═════ Extracted information ═════
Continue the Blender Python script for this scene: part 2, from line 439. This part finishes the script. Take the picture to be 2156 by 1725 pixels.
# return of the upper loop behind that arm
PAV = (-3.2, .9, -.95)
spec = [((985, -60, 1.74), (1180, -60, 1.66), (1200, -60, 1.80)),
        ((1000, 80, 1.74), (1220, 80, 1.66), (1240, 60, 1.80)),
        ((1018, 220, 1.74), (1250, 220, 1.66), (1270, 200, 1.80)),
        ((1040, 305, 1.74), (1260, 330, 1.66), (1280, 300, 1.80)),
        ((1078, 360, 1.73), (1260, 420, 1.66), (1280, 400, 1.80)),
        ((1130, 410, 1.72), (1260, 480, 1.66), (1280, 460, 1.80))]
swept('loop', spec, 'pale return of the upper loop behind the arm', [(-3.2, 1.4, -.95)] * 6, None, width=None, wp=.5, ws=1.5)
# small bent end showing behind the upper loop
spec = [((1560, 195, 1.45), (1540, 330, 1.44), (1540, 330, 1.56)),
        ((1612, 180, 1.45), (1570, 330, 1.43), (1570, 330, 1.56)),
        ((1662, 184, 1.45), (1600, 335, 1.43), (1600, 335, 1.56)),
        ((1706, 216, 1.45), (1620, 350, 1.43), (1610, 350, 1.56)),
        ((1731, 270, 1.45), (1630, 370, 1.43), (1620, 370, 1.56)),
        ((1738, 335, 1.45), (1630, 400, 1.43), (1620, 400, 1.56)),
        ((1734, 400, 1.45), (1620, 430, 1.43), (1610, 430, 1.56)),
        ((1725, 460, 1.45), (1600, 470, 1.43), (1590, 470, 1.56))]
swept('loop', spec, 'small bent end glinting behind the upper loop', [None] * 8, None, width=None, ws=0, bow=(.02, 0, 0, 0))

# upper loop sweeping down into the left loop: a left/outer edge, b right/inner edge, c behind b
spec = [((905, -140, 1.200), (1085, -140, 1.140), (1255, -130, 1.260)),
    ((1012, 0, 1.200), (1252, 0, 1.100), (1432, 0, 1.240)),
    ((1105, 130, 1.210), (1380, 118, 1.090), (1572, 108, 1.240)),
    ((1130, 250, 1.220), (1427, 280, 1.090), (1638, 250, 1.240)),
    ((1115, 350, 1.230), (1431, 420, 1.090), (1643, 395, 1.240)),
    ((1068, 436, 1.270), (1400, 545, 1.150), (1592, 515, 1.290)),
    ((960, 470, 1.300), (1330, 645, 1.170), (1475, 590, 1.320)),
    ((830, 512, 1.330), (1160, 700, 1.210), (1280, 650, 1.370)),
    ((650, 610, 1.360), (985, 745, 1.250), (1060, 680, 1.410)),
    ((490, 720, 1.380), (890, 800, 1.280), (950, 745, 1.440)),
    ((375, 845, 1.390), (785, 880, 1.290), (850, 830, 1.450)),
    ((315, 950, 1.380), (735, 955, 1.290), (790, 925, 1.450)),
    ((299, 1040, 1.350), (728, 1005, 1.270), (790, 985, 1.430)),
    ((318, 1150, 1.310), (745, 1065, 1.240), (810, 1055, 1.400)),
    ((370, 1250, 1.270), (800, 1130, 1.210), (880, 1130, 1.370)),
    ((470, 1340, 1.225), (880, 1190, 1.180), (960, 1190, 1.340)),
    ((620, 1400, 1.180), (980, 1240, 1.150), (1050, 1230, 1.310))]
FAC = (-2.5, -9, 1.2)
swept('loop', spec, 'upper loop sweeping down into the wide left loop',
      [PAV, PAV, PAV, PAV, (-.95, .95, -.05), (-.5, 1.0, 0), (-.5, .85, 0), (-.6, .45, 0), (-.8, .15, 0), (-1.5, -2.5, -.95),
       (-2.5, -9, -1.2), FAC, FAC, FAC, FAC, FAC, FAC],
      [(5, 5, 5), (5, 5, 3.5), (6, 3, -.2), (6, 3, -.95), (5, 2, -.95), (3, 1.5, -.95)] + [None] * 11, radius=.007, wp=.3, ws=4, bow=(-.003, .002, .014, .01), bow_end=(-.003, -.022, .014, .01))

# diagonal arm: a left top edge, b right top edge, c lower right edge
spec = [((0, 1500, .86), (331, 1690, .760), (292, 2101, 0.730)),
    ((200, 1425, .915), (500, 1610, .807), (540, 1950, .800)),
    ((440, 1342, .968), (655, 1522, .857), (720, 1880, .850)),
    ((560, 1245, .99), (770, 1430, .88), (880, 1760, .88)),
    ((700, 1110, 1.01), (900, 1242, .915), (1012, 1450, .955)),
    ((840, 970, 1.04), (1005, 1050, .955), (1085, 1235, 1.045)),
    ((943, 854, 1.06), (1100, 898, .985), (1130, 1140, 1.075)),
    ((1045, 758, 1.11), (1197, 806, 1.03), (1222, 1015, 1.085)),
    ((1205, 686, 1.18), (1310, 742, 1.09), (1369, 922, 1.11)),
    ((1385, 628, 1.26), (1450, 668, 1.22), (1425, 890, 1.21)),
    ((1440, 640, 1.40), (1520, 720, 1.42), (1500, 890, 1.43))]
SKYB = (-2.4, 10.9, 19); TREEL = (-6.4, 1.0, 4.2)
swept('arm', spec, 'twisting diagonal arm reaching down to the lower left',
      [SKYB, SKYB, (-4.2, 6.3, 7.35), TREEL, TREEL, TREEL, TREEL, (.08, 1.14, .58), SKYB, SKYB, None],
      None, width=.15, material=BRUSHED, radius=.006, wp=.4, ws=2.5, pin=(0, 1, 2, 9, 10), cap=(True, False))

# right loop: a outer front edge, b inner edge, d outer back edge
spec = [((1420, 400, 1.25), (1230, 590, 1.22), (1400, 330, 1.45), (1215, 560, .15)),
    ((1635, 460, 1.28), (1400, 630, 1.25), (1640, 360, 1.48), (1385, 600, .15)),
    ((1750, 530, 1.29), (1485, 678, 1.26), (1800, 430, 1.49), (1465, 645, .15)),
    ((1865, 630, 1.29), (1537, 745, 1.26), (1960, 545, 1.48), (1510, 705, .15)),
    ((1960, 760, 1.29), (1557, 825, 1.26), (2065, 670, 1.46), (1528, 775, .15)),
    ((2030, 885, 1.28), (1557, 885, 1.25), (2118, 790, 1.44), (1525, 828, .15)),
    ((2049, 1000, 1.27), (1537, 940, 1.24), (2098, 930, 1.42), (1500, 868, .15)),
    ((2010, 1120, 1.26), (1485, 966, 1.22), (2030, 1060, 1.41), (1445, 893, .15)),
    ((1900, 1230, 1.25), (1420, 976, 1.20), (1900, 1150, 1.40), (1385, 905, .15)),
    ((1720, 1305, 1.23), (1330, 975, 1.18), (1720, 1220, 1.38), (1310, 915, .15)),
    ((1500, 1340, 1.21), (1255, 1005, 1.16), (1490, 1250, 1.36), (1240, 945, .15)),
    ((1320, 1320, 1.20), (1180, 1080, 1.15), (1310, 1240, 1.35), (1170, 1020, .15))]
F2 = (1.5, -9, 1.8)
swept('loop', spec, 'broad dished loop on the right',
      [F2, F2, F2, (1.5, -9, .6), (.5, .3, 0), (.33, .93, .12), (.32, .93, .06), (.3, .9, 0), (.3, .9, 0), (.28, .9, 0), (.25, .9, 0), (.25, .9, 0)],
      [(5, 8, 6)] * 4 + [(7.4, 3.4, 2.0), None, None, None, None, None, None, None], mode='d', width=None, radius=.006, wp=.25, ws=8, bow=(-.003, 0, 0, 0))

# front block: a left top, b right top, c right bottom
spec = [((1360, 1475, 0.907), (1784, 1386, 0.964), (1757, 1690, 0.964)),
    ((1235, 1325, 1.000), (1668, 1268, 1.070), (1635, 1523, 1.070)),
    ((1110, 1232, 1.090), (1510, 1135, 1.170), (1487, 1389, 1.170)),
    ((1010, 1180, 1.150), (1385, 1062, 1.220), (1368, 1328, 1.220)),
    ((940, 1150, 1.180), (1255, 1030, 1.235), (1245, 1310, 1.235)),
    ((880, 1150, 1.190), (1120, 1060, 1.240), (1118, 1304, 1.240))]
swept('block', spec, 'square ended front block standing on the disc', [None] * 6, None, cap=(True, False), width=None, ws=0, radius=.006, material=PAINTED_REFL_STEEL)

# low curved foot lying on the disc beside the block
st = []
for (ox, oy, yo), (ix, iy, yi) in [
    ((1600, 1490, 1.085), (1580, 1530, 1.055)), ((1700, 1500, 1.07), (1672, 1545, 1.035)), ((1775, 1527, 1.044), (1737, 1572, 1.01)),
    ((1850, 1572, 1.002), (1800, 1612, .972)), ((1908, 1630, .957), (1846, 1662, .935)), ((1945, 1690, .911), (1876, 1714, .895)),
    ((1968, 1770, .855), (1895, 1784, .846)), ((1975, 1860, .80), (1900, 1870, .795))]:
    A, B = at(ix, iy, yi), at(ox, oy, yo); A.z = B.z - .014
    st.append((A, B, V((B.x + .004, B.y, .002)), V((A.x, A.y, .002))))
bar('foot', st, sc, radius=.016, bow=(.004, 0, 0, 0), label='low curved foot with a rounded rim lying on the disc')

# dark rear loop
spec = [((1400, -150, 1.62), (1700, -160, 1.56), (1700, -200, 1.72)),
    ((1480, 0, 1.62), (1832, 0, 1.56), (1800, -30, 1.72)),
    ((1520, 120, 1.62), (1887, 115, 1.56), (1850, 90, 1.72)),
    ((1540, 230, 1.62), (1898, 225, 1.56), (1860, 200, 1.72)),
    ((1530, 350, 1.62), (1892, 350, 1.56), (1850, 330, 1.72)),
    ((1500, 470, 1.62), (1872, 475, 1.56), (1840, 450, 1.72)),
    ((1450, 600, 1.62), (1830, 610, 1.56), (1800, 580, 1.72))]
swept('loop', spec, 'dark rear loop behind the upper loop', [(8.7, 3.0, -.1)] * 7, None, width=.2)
═════
═════ Extracted information ═════
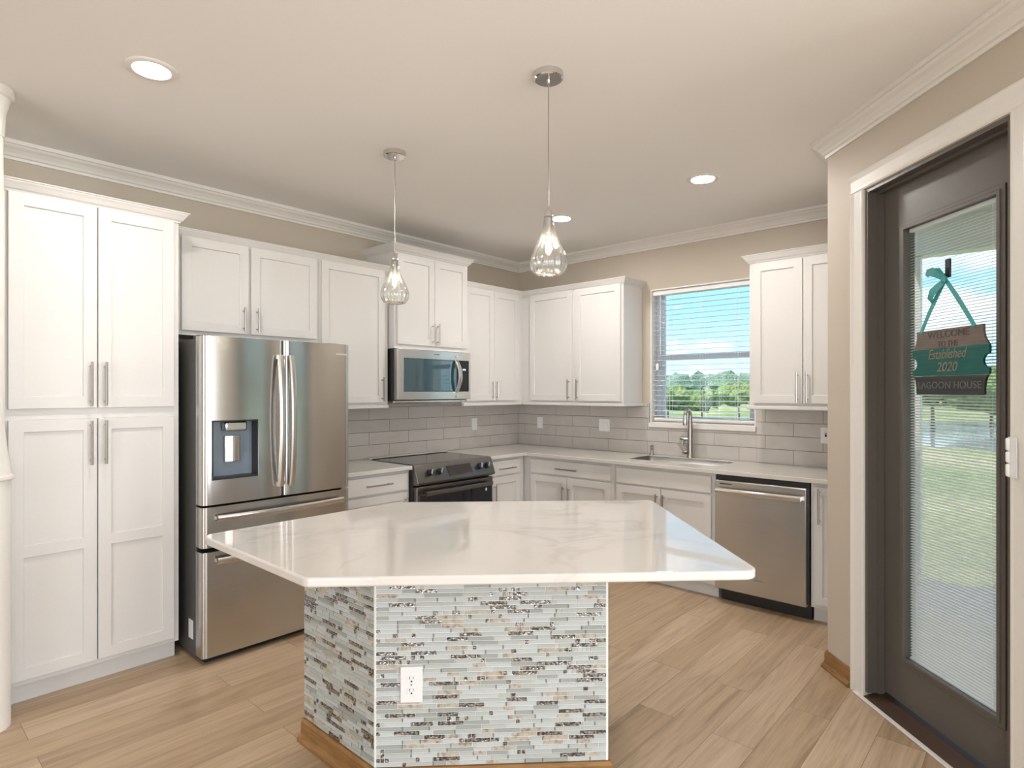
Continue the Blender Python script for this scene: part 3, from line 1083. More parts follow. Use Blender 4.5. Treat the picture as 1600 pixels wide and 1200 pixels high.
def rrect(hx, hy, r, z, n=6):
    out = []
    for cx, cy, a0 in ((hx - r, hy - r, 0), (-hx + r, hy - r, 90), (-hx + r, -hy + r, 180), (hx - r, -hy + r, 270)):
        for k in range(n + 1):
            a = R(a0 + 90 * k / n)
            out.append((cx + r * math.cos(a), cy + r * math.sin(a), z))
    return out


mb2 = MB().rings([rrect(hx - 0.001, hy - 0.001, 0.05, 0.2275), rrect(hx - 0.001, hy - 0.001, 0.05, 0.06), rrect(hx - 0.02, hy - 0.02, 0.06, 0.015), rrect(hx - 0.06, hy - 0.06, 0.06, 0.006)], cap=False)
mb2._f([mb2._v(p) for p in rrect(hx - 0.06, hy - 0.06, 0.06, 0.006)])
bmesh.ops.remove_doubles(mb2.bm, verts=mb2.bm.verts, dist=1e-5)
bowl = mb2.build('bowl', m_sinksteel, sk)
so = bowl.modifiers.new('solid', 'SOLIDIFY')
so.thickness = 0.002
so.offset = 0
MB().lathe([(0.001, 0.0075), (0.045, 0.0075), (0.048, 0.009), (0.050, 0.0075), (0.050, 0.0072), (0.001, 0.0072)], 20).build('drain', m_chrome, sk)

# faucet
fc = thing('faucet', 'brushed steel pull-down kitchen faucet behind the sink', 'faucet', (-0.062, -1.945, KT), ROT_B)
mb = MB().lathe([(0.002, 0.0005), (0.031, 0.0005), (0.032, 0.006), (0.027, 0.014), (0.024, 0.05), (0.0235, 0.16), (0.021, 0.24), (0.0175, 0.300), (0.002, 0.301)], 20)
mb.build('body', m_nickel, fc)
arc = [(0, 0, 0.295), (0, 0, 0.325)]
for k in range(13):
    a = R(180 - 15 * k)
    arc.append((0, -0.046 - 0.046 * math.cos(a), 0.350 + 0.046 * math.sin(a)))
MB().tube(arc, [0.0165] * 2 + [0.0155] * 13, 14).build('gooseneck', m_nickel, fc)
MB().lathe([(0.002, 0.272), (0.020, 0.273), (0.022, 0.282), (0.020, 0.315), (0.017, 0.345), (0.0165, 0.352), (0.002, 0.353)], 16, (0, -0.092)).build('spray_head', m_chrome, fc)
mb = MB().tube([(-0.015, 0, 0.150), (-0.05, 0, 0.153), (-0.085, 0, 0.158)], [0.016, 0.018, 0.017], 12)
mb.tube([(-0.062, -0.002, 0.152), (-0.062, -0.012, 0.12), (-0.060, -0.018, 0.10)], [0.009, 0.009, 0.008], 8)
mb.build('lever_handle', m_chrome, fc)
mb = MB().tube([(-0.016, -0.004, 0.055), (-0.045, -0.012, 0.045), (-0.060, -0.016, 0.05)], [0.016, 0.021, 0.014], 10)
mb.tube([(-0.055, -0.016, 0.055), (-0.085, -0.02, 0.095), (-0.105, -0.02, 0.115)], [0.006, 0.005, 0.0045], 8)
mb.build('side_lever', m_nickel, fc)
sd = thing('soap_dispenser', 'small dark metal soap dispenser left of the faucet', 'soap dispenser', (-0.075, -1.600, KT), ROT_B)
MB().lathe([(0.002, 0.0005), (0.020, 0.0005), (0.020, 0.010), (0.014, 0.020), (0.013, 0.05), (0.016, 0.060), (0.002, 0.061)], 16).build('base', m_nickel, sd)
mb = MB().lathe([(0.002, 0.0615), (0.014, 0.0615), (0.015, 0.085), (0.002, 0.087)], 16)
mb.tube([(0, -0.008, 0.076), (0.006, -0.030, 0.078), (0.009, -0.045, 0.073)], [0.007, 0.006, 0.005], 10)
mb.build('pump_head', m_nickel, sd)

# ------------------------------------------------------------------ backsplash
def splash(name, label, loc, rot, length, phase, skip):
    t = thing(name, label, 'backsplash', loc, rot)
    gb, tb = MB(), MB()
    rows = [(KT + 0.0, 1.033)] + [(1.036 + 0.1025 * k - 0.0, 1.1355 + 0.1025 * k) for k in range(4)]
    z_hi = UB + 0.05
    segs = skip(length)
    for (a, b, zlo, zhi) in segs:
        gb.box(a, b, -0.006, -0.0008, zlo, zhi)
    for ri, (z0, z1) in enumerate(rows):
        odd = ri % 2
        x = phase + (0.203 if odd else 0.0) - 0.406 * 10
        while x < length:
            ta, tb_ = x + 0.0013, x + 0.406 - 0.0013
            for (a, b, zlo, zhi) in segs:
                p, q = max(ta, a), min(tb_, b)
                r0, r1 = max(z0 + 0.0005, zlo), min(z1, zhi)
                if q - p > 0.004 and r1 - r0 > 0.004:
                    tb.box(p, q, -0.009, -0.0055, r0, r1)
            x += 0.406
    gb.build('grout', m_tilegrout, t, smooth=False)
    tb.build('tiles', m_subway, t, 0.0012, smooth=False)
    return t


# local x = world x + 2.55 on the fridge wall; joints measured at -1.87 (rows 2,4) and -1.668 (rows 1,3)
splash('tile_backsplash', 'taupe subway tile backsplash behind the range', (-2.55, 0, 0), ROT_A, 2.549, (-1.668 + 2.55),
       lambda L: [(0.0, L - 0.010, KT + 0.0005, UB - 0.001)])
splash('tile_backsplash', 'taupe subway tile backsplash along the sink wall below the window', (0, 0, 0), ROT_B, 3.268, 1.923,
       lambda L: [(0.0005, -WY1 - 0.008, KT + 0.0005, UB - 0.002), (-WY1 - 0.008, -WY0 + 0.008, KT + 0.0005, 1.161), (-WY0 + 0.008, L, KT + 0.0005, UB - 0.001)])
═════
═════ Extracted information ═════
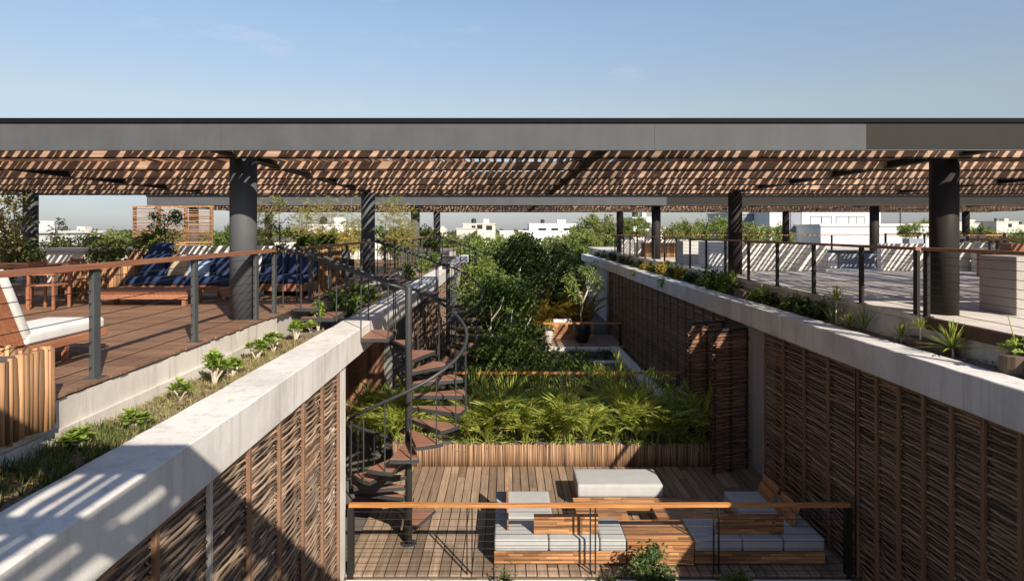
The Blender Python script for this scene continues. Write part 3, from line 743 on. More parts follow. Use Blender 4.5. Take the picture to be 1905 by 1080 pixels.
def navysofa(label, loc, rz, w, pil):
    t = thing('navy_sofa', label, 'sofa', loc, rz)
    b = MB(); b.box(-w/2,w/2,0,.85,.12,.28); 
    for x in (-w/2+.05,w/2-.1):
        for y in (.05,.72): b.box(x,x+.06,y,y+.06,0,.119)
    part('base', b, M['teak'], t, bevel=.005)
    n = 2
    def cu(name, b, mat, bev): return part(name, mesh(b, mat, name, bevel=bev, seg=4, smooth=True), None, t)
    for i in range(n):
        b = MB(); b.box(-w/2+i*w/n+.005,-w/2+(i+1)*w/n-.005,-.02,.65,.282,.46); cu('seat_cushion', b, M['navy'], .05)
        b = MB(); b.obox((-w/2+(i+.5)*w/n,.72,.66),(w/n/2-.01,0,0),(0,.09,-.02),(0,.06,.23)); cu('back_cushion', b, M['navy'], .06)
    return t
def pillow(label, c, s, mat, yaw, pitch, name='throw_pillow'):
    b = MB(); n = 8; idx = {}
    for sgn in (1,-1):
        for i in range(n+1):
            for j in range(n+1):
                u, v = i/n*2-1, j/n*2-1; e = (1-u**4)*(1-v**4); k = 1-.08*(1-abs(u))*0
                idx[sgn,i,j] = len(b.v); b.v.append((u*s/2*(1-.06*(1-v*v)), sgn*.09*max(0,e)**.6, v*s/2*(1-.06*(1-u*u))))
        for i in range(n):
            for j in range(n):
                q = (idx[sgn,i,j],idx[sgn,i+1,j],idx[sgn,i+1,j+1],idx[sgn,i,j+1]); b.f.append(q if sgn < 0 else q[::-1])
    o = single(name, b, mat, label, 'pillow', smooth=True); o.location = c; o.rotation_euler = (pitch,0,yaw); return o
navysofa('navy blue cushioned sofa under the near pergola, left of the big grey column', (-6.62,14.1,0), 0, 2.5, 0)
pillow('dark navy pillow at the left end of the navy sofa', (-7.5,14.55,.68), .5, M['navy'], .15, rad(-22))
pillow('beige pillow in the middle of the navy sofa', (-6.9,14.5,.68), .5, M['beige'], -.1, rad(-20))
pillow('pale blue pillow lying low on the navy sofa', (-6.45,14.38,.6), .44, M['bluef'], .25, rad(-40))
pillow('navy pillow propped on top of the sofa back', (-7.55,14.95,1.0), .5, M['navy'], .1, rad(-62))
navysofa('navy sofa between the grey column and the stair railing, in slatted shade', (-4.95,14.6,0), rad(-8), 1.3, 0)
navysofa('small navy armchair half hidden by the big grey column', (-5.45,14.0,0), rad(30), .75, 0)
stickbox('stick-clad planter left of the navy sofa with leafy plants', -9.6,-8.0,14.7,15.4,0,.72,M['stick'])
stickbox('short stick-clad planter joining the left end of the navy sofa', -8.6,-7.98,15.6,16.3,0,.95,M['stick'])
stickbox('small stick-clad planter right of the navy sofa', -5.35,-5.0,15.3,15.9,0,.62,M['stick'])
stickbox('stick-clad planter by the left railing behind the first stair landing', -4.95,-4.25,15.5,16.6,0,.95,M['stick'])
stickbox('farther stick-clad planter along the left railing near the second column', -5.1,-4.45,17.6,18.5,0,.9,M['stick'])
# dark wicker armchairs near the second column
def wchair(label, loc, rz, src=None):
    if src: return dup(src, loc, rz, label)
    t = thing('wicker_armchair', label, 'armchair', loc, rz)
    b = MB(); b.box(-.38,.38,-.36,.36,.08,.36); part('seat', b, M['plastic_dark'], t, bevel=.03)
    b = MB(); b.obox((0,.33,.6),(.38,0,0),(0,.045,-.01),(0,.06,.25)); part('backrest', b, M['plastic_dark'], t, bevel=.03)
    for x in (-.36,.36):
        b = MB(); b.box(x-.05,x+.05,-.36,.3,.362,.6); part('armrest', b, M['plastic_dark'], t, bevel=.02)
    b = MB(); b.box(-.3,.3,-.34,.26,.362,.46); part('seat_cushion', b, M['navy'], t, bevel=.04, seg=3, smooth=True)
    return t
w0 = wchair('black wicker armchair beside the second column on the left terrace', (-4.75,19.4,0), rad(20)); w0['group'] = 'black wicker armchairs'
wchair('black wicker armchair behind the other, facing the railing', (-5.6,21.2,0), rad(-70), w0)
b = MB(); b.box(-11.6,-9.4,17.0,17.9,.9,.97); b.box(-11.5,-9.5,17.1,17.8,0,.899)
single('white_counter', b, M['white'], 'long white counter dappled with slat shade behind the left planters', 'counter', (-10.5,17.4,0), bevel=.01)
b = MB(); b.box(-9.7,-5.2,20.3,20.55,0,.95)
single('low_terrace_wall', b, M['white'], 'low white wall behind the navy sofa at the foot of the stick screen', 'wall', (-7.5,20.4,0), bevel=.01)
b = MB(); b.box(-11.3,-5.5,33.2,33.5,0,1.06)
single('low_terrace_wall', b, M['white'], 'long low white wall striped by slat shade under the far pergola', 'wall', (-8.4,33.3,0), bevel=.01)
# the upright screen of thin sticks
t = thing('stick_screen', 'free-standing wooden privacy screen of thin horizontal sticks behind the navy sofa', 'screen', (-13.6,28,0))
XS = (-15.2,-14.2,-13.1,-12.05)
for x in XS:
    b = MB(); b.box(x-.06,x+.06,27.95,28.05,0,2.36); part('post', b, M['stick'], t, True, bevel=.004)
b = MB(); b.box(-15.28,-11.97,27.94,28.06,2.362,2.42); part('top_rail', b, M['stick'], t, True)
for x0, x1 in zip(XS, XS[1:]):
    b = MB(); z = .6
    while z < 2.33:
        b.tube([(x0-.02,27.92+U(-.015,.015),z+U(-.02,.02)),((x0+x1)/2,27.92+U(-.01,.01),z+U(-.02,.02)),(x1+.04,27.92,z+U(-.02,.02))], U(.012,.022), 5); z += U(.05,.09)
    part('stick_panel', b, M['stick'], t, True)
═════
> _Problem statement_: Locate all lines in the listing above with the word "Python". Copy them.

> _Completed exercise_:
Continue the Blender Python script for this scene: part 2, from line 439. This part finishes the script. Take the picture to be 2156 by 1725 pixels.
Continue the Blender Python script for this scene: part 3, from line 1083. More parts follow. Use Blender 4.5. Treat the picture as 1600 pixels wide and 1200 pixels high.
The Blender Python script for this scene continues. Write part 3, from line 743 on. More parts follow. Use Blender 4.5. Take the picture to be 1905 by 1080 pixels.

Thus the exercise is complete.